Does the metro area have 530 acres for a $22 million mega-sized shooting complex? The state Department of Natural Resources is about to find out.

The DNR has invited metro cities, counties, townships and park boards to offer possible sites by Sept. 7 for what would be the state's largest complex offering indoor and outdoor sport shooting.

The purpose is to encourage more people to hunt and engage in shooting sports, said Dave Schad, the DNR's fish and wildlife director. Such a complex also would be likely to host national competitions.

"The need for additional shooting sports opportunities is pretty evident in the state. We were asked by the state Legislature to take a look at this," Schad said.

Outdoors, patrons would have a choice of 10 skeet fields, 30 traps fields, a 15-station rifle range, an archery range with more than 22 stations and a five-station pistol range. Indoor firearm and archery ranges are planned, as well.

The complex also would have a 90-acre campground that could accommodate 232 motor homes.

Rep. David Dill, DFL-Crane Lake, who authored the site search legislation, said he feels it's important to keep connected to the outdoors.

"Our youth hunter recruitment continues to suffer. It's not just Minnesota; it's all states," he said. "We are trying to bring people into hunting and into shooting sports. You can't expect people to continue to participate when there isn't opportunity."

But Rep. Alice Hausman, DFL-St. Paul, who chairs the House capital investment committee, said she was surprised -- and unhappy -- to learn of the site search.

Looking through old spending bills, she found $300,000 tucked into a 2009 budget-balancing bill to solicit interest in the complex.

"We were cutting everything in that bill and what we gave cash to was a shooting range?" Hausman said. "It's something a segment in our Legislature gets away with all the time. There is this kind of privileged group of sportsmen who get money when nobody else does."

There hasn't yet been discussion about how to pay for the complex. For now, supporters want to see if a site can be found.

A way of life

Chuck Niska, the state's shooting range coordinator, said that while some might see a shooting complex as serving an exclusive sporting niche, such a complex would be an ideal place to introduce young people to hunting sports and teach them safe gun handling.

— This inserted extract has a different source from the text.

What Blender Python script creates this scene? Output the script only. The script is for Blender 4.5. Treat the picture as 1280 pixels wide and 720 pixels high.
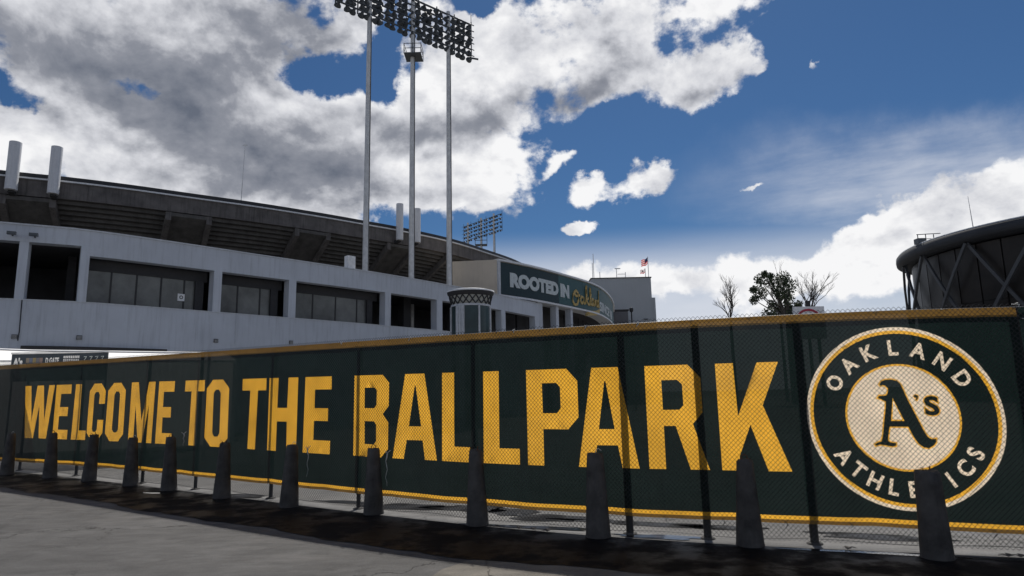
import bpy, math, random
import numpy as np
from mathutils import Vector, Matrix
from mathutils.geometry import delaunay_2d_cdt
random.seed(7); rng = np.random.default_rng(7)
for o in list(bpy.data.objects): bpy.data.objects.remove(o)
S = bpy.context.scene; COL = S.collection
R = math.radians

# ------------------------------------------------------------------ camera
F_PX, EYE = 810.0, 1.6
PITCH, ROLL = math.atan(133/810.0), R(1.17)
fw = Vector((0, math.cos(PITCH), math.sin(PITCH)))
rt0 = Vector((1, 0, 0)); up0 = rt0.cross(fw)
upv = up0*math.cos(ROLL) + rt0*math.sin(ROLL)
rtv = rt0*math.cos(ROLL) - up0*math.sin(ROLL)
CAM = Vector((0, 0, EYE))
cd = bpy.data.cameras.new('camera'); cam = bpy.data.objects.new('camera', cd); COL.objects.link(cam)
cd.sensor_width = 36; cd.lens = 36*F_PX/1280; cd.clip_start = .05; cd.clip_end = 6000
m = Matrix((rtv, upv, -fw)).transposed().to_4x4(); m.translation = CAM
cam.matrix_world = m; S.camera = cam

# ------------------------------------------------------------------ exposure, sun
S.view_settings.view_transform = 'Standard'; S.view_settings.look = 'None'
S.view_settings.exposure = 0.0; S.view_settings.gamma = 1
S.render.engine = 'CYCLES'
SUN_AZ, SUN_EL = R(14), R(53)
sdir = Vector((math.sin(SUN_AZ)*math.cos(SUN_EL), math.cos(SUN_AZ)*math.cos(SUN_EL), math.sin(SUN_EL)))
sl = bpy.data.lights.new('sun', 'SUN'); sl.energy = 4.0; sl.angle = R(.53); sl.color = (1, .955, .88)
so = bpy.data.objects.new('sun', sl); COL.objects.link(so)
so.rotation_euler = sdir.to_track_quat('Z', 'Y').to_euler(); so.location = (0, 0, 60)

# pixel helpers: a photo pixel gives a ray, a known height or depth gives the point on it
def ray(px, py): return fw + rtv*((px-640)/F_PX) + upv*((360-py)/F_PX)
def G(px, py, z):
    d = ray(px, py); return CAM + d*((z-EYE)/d.z)
def AT(px, py, Y):
    d = ray(px, py); return CAM + d*(Y/d.y)
def proj(p):
    d = Vector(p)-CAM; w = d.dot(fw)
    return 640+F_PX*d.dot(rtv)/w, 360-F_PX*d.dot(upv)/w

# ------------------------------------------------------------------ world: sky with clouds
class NT:
    def __init__(s, tree): s.t = tree; s.t.nodes.clear()
    def n(s, typ, **kw):
        nd = s.t.nodes.new(typ)
        ins = kw.pop('ins', {})
        for k, v in kw.items(): setattr(nd, k, v)
        for k, v in ins.items():
            sock = nd.inputs[k]
            if isinstance(v, bpy.types.NodeSocket): s.t.links.new(v, sock)
            else: sock.default_value = v
        return nd
    def math(s, op, a, b=None, c=None, clamp=False):
        ins = {0: a}
        if b is not None: ins[1] = b
        if c is not None: ins[2] = c
        return s.n('ShaderNodeMath', operation=op, use_clamp=clamp, ins=ins).outputs[0]
    def vm(s, op, a, b=None, out=0, **kw):
        ins = {0: a}
        if b is not None: ins[1] = b
        ins.update(kw)
        return s.n('ShaderNodeVectorMath', operation=op, ins=ins).outputs[out]
    def noise(s, vec, scale, detail=5, rough=.5, out=0, dist=0, dim='3D'):
        return s.n('ShaderNodeTexNoise', noise_dimensions=dim, ins={'Vector': vec, 'Scale': scale, 'Detail': detail, 'Roughness': rough, 'Distortion': dist}).outputs[out]
    def mr(s, v, a, b, c=0., d=1., smooth=True):
        return s.n('ShaderNodeMapRange', interpolation_type='SMOOTHSTEP' if smooth else 'LINEAR',
                   ins={'Value': v, 'From Min': a, 'From Max': b, 'To Min': c, 'To Max': d}).outputs[0]
    def mix(s, f, a, b, typ='MIX'):
        nd = s.n('ShaderNodeMix', data_type='RGBA', blend_type=typ)
        for i, v in ((0, f), (6, a), (7, b)):
            if isinstance(v, bpy.types.NodeSocket): s.t.links.new(v, nd.inputs[i])
            else: nd.inputs[i].default_value = v if i == 0 else (tuple(v)+(1,))[:4]
        return nd.outputs[2]
    def link(s, a, b): s.t.links.new(a, b)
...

"If we don't get them involved with this, they never likely will get involved in it," Niska said. "Hunting and shooting as part of the American way of life is going to go away."

Minnesota has about 575,000 hunters, the DNR figures. That's about 13 percent of the population, down from a steady 16 percent participation rate from the mid-1980s to mid-1990s, according to an October 2009 DNR report on fishing and hunting trends.

The highest percentage of state hunters live in northwestern Minnesota, where 26 percent of the population hunted in 2008. In the metro area, hunters made up only 6.9 percent of the population.

Hunters are important to the state because they control the deer population, said Jay Johnson, hunter recruitment and retention officer. Hunting license fees pay for land and wildlife conservation, he added.

The Minnesota Trap Shooting Association, with more than 1,000 members, is enthusiastic about a large metro shooting complex.

"We want people to come out," association president Glen Lonneman said. "It's like building a new stadium. It's new. It's nice. So everybody goes."

'Gold standard facility'

The state already has a $2.5 million indoor shooting range: the Minnesota Shooting Sports and Education Center in Grand Rapids. It opened in January 2000 and had been envisioned as a world-class center for training and competition. But it has been closed for the past year and a half, and now the DNR is considering turning it into office space.

"We never got the use and participation in events that allowed us to generate enough revenue to make it a viable facility," Schad said. "The idea behind the shooting center in Grand Rapids is a good one. It's just too far away."

A metro shooting complex, on the other hand, would succeed because it would be close to most of the state's population, Schad said. It also would have enough room for different kinds of shooting events, making it attractive for large national competitions.

"These facilities, for obvious reasons, can be controversial," he said. "There has been a lot of advancement in how to build them safely and deal with things like noise."

Three Rivers Park District board members entertained the idea of making land available but declined, saying they wouldn't devote 530 acres of park land for that purpose.

With the allocated money, an interested local government could do some initial planning to decide whether to pursue it, Schad said. "We would work with them to secure the necessary approvals and funding to develop it," he said.

A 530-acre complex would be a "gold standard facility," Schad said. If communities were interested in a smaller center, he said, the DNR could work with them to identify what was most important.

Dill said many states are building large, multi-discipline shooting centers as an economic draw. A shooting range in Sparta, Ill., was built by the state at a reclaimed strip mine and drew thousands of youths for a national competition recently, he said.

"It's the [DNR's] job to go out now and look for a site and see which communities might be interested in participating in something like this," Dill said.